I recently spoke with a friend about Tony Gonzales, the young Native American gay man shot and killed by Wauwatosa police last year. My friend mentioned Beverly Little Thunder, a Two Spirit woman who will be presenting her oral memoir, One Bead at a Time, next week at Boswell Book Co. Little Thunder, a Lakota Elder from Standing Rock, S.D., has been active in Two Spirit spirituality for decades. In fact, she’s considered one of its leaders. Currently based in Vermont, she has created a center for indigenous women’s ceremony based on the Lakota model of community.
There’s a notion that Native American communities fully accept their LGBT members and always have embraced them as spiritually significant because they possess male and female attributes—hence their “two spirit” nature.
However, it seems to not always be the case. Little Thunder’s story tells of her rejection from the Lakota Sun Dance ceremony because she is lesbian. Like women aspiring to be Catholic priests, it seems as a Two Spirit woman, she trespassed into the very core of her peoples’ spirituality when she ventured into this otherwise male-dominated sphere of cultural life. Banned by the U.S. government in 1904, the Sun Dance was revived in the 1930s. It is one of the most important rituals (if not the most important) of the Plains Indians.
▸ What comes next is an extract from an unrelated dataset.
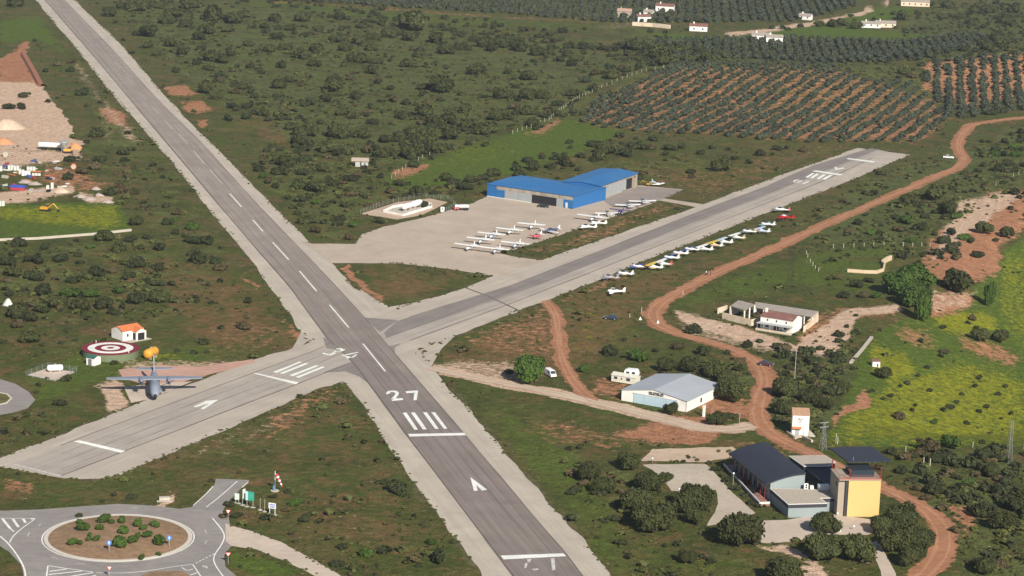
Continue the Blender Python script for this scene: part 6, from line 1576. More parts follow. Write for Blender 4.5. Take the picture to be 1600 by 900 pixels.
# ------------------------------------------------------------------ vehicles
def car(px, py, rz, label, paint_, kind='car', group=None, name='parked_car', L_=4.3, W_=1.75):
    p = g1(px, py, .7); r = empty(name, p, rz); tag(r, label, 'van' if kind == 'van' else 'car', group)
    h = L_/2; w2 = W_/2
    if kind == 'van': body = [(-h,.35),(h,.35),(h,.85),(h-.35,1.05),(h-1.0,1.9),(-h+.1,2.0),(-h,1.6)]; cab = None
    else: body = [(-h,.35),(h,.32),(h+.02,.68),(h-.25,.82),(h-1.2,.92),(-h+.7,.96),(-h+.05,.92),(-h-.02,.6)]; cab = [(-h+.55,.96),(h-1.25,.92),(h-1.9,1.42),(-h+1.25,1.45)]
    def side(pr, w_, m, nm, top=1.0):
        n = len(pr); zmin = min(q_[1] for q_ in pr); zmax = max(q_[1] for q_ in pr)
        v = [(x, s*w_*(1 - (1-top)*(z-zmin)/(zmax-zmin+1e-6)), z) for s in (-1, 1) for x, z in pr]
        return fixn(MB().add(v, [tuple(range(n)), tuple(range(n, 2*n))[::-1]] + [(i, n+i, n+(i+1) % n, (i+1) % n) for i in range(n)]).build(nm, m, r))
    bd = side(body, w2, paint_, 'body', .94); mod = bd.modifiers.new('edge', 'BEVEL'); mod.width = .07; mod.segments = 2
    if cab:
        side(cab, w2*.9, glass_m, 'cabin_glass', .8)
        q_ = [(-h+1.2,-w2*.72,1.44),(h-1.88,-w2*.72,1.41),(h-1.88,w2*.72,1.41),(-h+1.2,w2*.72,1.44)]; MB().hexa(q_ + [(a, c, d+.06) for a, c, d in q_]).build('roof', paint_, r)
    else:
        q_ = [(h-.42,-w2*.85,1.12),(h-.40,w2*.85,1.12),(h-.96,w2*.8,1.82),(h-.98,-w2*.8,1.82)]; MB().add([(a+.04, c, d) for a, c, d in q_], [(0,1,2,3)]).build('windscreen', glass_m, r)
        for s in (-1, 1): bx(r, 'side_window', glass_m, h-1.9, h-1.05, min(s*w2*.9, s*w2*1.0), max(s*w2*.9, s*w2*1.0), 1.15, 1.7)
    for x in (-h+.8, h-.8):
        for s in (-1, 1):
            w_ = MB().cyl((x, s*(w2-.2), .32), (x, s*(w2+.02), .32), .32, n=16).build('wheel', tyre_m, r)
            MB().cyl((x, s*(w2+.0), .32), (x, s*(w2+.03), .32), .18, n=12).build('hub', steel_m, w_)
    for s in (-1, 1):
        bx(r, 'headlight', wmet_m, h-.06, h+.03, min(s*w2*.55, s*w2*.9), max(s*w2*.55, s*w2*.9), .58, .74); bx(r, 'tail_light', redp_m, -h-.03, -h+.06, min(s*w2*.6, s*w2*.9), max(s*w2*.6, s*w2*.9), .62, .8)
    return r
blk = col_m('black_car_paint', (.02,.02,.025), .25); nvy = col_m('dark_blue_car_paint', (.03,.045,.075), .25)
car(849, 321.3, math.atan2(-.35, 1), 'black estate car parked in front of the open blue hangar', blk)
car(954.5, 495.5, math.atan2(-.25, 1)+math.pi, 'dark blue car standing in the grass between the runway and the red track', nvy)
car(860, 584, math.atan2(-.5, .86)-.6, 'white van half hidden behind the round bright green tree', wmet_m, 'van', L_=4.4)
car(1482, 245, math.atan2(-.15, 1), 'white estate car beside the bend of the dirt track at the upper right', wmet_m, L_=4.6)
car(1197, 567.5, math.atan2(-.3, 1), 'dark reddish car on the red track above the transformer house', col_m('dark_red_car_paint', (.07,.03,.045), .3), name='car')
# fuel truck
p = g1(720, 324.5, 1); r = empty('fuel_truck', p, math.atan2(-.25, -1)); tag(r, 'small fuel truck with red cab and pale tank at the upper edge of the apron', 'truck')
b = MB(); b.box(1.0, 2.6, -.95, .95, .45, 1.5); b.build('cab', pk, r); q_ = [(1.0,-.9,1.5),(2.5,-.9,1.5),(2.5,.9,1.5),(1.0,.9,1.5)]; MB().hexa(q_ + [(1.0,-.8,2.15),(2.1,-.8,2.15),(2.1,.8,2.15),(1.0,.8,2.15)]).build('cab_roof', wmet_m, r)
bx(r, 'chassis', dark_m, -3.0, 1.0, -.5, .5, .5, .75); MB().loft([ell(x, .95*k, .75*k, 1.5, 16) for x, k in ((-3.0,.5),(-2.9,.95),(-2.7,1),(.6,1),(.8,.95),(.9,.5))]).build('tank', col_m('dull_silver', (.55,.56,.55)), r, smooth=True)
bx(r, 'windscreen', glass_m, 2.35, 2.52, -.75, .75, 1.52, 1.95)
for x in (-2.3, -1.4, 1.8):
    for s in (-1, 1): MB().cyl((x, s*.75, .42), (x, s*.98, .42), .42, n=14).build('wheel', tyre_m, r)
# yellow machine beside hangar two
def digger(px, py, rz, label, paint_, s=1.0, name='excavator', crawl=True):
    p = g1(px, py, .8); r = empty(name, p, rz); r.scale = (s, s, s); tag(r, label, 'digger')
    for y in (-1, 1): MB().prism([(-1.9,y-.25),(1.9,y-.25),(1.9,y+.25),(-1.9,y+.25)], .05, .75).build('track', dark_m, r)
    bx(r, 'body', paint_, -2.3, 1.0, -1.3, 1.3, .95, 1.9); bx(r, 'cab', glass_m, .0, 1.3, .25, 1.3, 1.0, 2.9); bx(r, 'cab_roof', paint_, -.05, 1.35, .2, 1.35, 2.9, 3.0)
    MB().cyl((1.0,-.3,1.6), (3.3,-.3,3.5), .28, .22, n=6).build('boom', paint_, r); a = MB().cyl((3.3,-.3,3.5), (5.4,-.3,1.2), .2, .15, n=6).build('stick', paint_, r)
    MB().prism([(5.0,-.8),(5.9,-.8),(5.9,.2),(5.0,.2)], .2, [1.2,.7,.7,1.2]).build('bucket', dark_m, a); return r
digger(72, 326.5, -.12, 'yellow excavator standing in the yellow flowered field below the quarry', col_m('machine_yellow', (.55,.28,.02)), .85)
digger(1011, 287, 2.8, 'small yellow digger on the grass at the end of the second blue hangar', col_m('machine_yellow', (.70,.40,.03)), .55)
digger(107, 236, .2, 'orange yellow loading machine beside the white tank trailer in the quarry', col_m('machine_orange', (.60,.32,.06)), .9)
# quarry things
p = g1(79, 228.5, 1.5); r = empty('tank_trailer', p, -.06); tag(r, 'long white tank trailer parked at the edge of the quarry floor', 'trailer')
MB().loft([ell(x, 1.15*k, 1.1*k, 2.0, 16) for x, k in ((-5,.6),(-4.85,.97),(-4.6,1),(4.6,1),(4.85,.97),(5,.6))]).build('tank', wmet_m, r, smooth=True); bx(r, 'chassis', dark_m, -4.6, 4.4, -.5, .5, .7, .95)
for x in (-3.2, -2.1):
    for s in (-1, 1): MB().cyl((x, s*.8, .48), (x, s*1.1, .48), .48, n=14).build('wheel', tyre_m, r)
for s in (-.7, .7): bx(r, 'landing_leg', steel_m, 3.2, 3.35, s-.08, s+.08, 0, .9)
p = g1(100, 231, 2); r = empty('hopper', p, 0); tag(r, 'grey conical hopper standing between the white tank trailer and the loading machine', 'hopper')
MB().cyl((0,0,2.2), (0,0,4.4), .5, 2.0, n=18).build('cone', steel_m, r); MB().cyl((0,0,4.4), (0,0,4.8), 2.0, n=18).build('rim', steel_m, r)
for a in range(4): MB().cyl((1.1*math.cos(a*1.57+.7), 1.1*math.sin(a*1.57+.7), 0), (.9*math.cos(a*1.57+.7), .9*math.sin(a*1.57+.7), 3.2), .1, n=6).build('leg', steel_m, r)
p = g1(28, 294, .7); r = empty('skip_container', p, -.02); tag(r, 'open waste container with blue rim and red sides on the quarry track', 'container')
MB().prism([(-2.7,-1.1),(2.7,-1.1),(2.7,1.1),(-2.7,1.1)], .1, 1.1).build('bin', col_m('crimson_paint', (.38,.03,.05), .6), r); b = MB(); b.box(-2.9,2.9,-1.25,-1.1,1.1,1.75); b.box(-2.9,2.9,1.1,1.25,1.1,1.75); b.box(-2.9,-2.75,-1.1,1.1,1.1,1.75); b.box(2.75,2.9,-1.1,1.1,1.1,1.75); b.build('rim_panel', bl, r)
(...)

It involves days of dancing and self-depravation. The dance symbolizes the continuity of life through death and regeneration. But, whereas a woman’s ordination to the priesthood is deemed “illicit” and “invalid” according to Catholic doctrine, it merely results in automatic excommunication. In Little Thunder’s case, her creation of a woman’s Sun Dance resulted in death threats and forced her to flee her Lakota reservation.
There is a greater backstory here. The existence of Two Spirit men and women in Native American culture can be traced back through the centuries. Thanks to the writings of white missionaries and explorers, references to them abound. But, as was their wont, the newcomers’ subjugation of America’s indigenous people also involved dismantling their culture. That process involved expunging native belief systems and forced Christian conversion. As a result, Two Spirit people fell into the sinful category of homosexuals. It seems Western Christian homophobia became a Native American norm.
However, more recently, in part due to the efforts of LGBT Native Americans like Little Thunder, the embrace of traditional values has been revived. Yet, within tribal communities there is still an ongoing and very complex discussion about the full range of Native American issues, including sexual diversity. And, because the Supreme Court decision to recognize same-sex unions does not apply to Indian lands, marriage equality, for example, is not yet universal among Indian tribes. In Wisconsin, the Oneida tribe recognized same-sex marriage in 2015. Others have neutrally worded marriage statutes or comply with the state’s.
Meanwhile, this year, Little Thunder’s Sun Dance was held in mid-July, beginning on the 15th. A timely coincidence…the memorial ceremony for Tony Gonzales’ death took place on July 16. His 30th birthday would have been celebrated a week before, on July 9.
Little Thunder’s engagement at Boswell Book Co. (2559 N. Downer Ave.) takes place on Friday, Aug. 19, at 7 p.m.